Bandingkan lagi puisi “Di Pengadilan Munir (1) dengan puisinya yang lain, seperti “Requiem: Sepantun Airmata” atau “Kini Kau Jadi Wacana Bisu”. Aku liris barangkali dapat kita identifikasikan sebagai si pencerita, mungkin mewakili suara penyair mungkin mewakili persona tertentu. Tetapi ketika kita coba membawa engkau liris ke lapangan tafsir, ia bisa menjadi persona siapa saja. Apakah ia sang kekasih atau objek yang menjadi sumber masalahnya. Di sini pula, ketika penyair tidak memberi sinyal-sinyal referensial, ketika itulah kita (: pembaca) seperti dibiarkan menjelajahi medan makna meskipun kemudian menjelma menjadi sebuah hutan makna.

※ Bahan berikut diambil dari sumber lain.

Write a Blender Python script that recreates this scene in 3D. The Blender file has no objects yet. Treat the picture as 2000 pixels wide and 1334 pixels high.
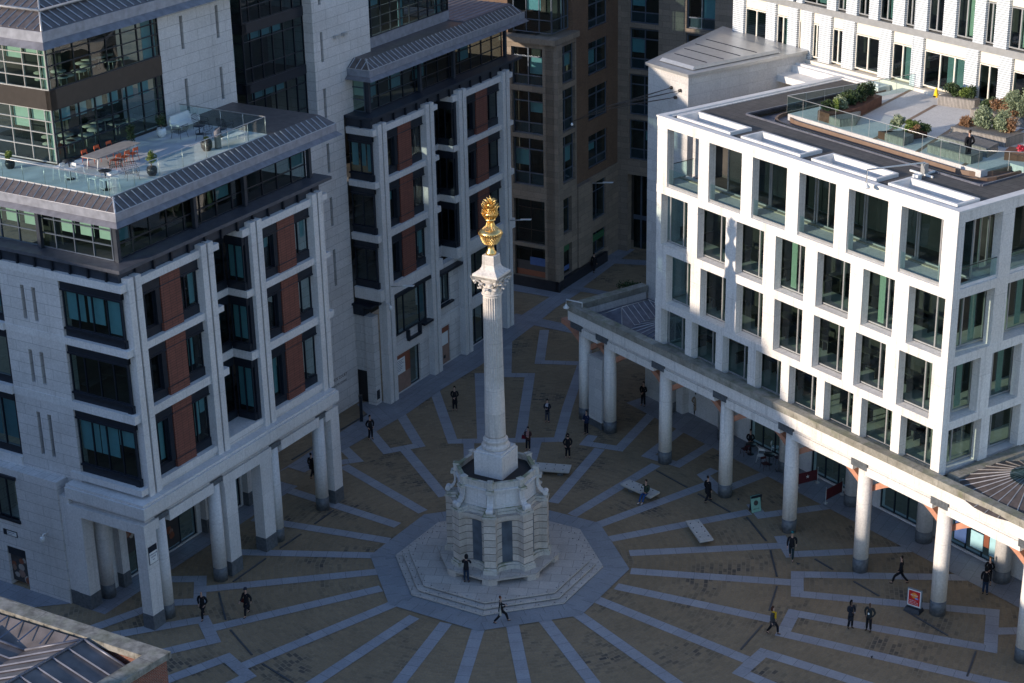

Perhatikan larik berikut: lihatlah, hutan rimba kata yang terbakar di ujung bibirku/tetap kualamatkan juga sebaik cinta ke pintu rumahmu// Apakah yang dimaksud hutan rimba kata itu simpang-siur informasi dan sejumlah berita yang berceceran di media massa ataukah gossip tentang hubungan aku—engkau. Lalu klausa: yang terbakar di ujung bibirku dimaksudkan sebagai gambaran, bahwa segala berita dan gosip itu menjelma kemarahan atau hangus begitu saja (terbakar?). Meskipun demikian, si aku liris tetap menyampaikan segala berita atau gosip itu dengan semangat membangun harmoni (cinta).
***
Pengantar ini niscaya masih memerlukan pendalaman lebih jauh. Justru di situlah fungsi pengantar sekadar pengenalan apresiatif atas sejumlah puisi yang terhimpun dalam antologi ini. Tugas pembaca adalah meneroka lebih mendalam, sejauh mana puisi-puisi dalam antologi ini memancarkan kekuatannya. Bagaimanapun, membaca puisi tidaklah sama dengan membaca berita di suratkabar. Kedalaman atau kedangkalan pemahaman seseorang atas sebuah puisi sangat bergantung pada tingkat dan kualitas apresiasinya. Oleh karena itu, pengantar ini seyogianya diperlakukan sebagai pintu masuk yang –boleh disetujui boleh juga tidak—dapat digunakan untuk menukuk lebih jauh pada kedalaman maknanya. Selepas itu, segalanya terserah pembaca.
Sebagai buku puisi pertama yang menghimpun sejumlah penyair Depok, kiranya bolehlah antologi puisi ini ditempatkan sebagai pioneer. Semoga demikian!